The Last Movie is a 1971 American metafictional drama film directed by and starring Dennis Hopper. It was written by Stewart Stern, based on a story by Hopper and Stern, and features an extensive supporting cast including Stella Garcia, Don Gordon, Peter Fonda, Sam Fuller, Kris Kristofferson (in his film debut), Michelle Phillips, Dean Stockwell, Russ Tamblyn and Tomas Milian. The plot follows a disenfranchised stuntman (Hopper), who begins a filmmaking-centric cargo cult among Peruvian natives after going into self-imposed exile.

Greenlit after the success of Hopper's previous film Easy Rider, Universal Pictures gave the director/star complete creative control over the project, which was budgeted at $1 million and was shot in Peru. Hopper only loosely followed the script by Stern, filming hours upon hours of footage built around friends whom he invited to the set, including his frequent collaborators Fonda and Basil. The film's elongated post-production came from Hopper's constant editing and re-editing of the film while suffering from the effects of his drug habit, leading to allegations of self-sabotage and missing the film's initial deadline to deliver a final cut by nearly six months.

Despite high expectations, including a well-received screening at the 1971 Venice International Film Festival, the film was a critical and financial disaster. Dissatisfied with the finished product, Universal Pictures gave the film a staggered, limited release under multiple alternative titles. Its poor reception led to Hopper's self-imposed exile from Hollywood for several years, barely starring in any film until Francis Ford Coppola hired him for Apocalypse Now (1979), not directing another film until Out of the Blue (1980), and never writing another film again. In the decades since its release, it has undergone a critical reappraisal and has become a cult classic.

Kansas is a stunt coordinator in charge of horses on a western being shot in a small Peruvian village. Following a tragic incident on the set where an actor is killed while doing a stunt, he decides to quit the movie business and stay in Peru with a local woman. He thinks he has found paradise, but is soon called in to help in a bizarre incident: the Peruvian natives are "filming" their own movie with "cameras" made of sticks, and acting out real western movie violence, as they do not understand movie fakery.

The film touches on the ideas of fiction versus reality, especially in regards to cinema. The movie is presented in a way that challenges the viewer's traditional cinematic understanding of storytelling, by presenting the story in a non-chronological fashion, and by including several devices typically only seen behind the scenes of film-making (rough edits and "scene missing" cards), and the use of jarring jump cuts.
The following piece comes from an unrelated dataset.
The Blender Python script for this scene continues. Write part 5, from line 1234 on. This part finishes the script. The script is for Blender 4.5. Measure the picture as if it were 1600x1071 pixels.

Hopper later said he got the idea for the film when making The Sons of Katie Elder in Mexico. He says he came up with the story and got Stewart Stern to write the script; Stern had written Rebel Without a Cause, in which Hopper played a small role. Hopper said, "I had time to fantasize as to what would happen when we left this village, leaving behind all the movie set fronts built on their existing adobe houses and church. ... I wanted to use film as film; I wanted to keep saying, you're really just watching a movie."

Hopper tried for several years to secure financing for the film, intending it to be his directorial debut.

In July 1966 The New York Times reported that record producer Phil Spector would help make the movie with Hopper. "It will be an art movie," said Spector. "I am an admirer of Truffaut, Stanley Kubrick, Fellini. It'll be in that tradition. Hollywood needs that kind of movie." Filming was to start in Mexico on 15 September with Haskell Wexler doing cinematography.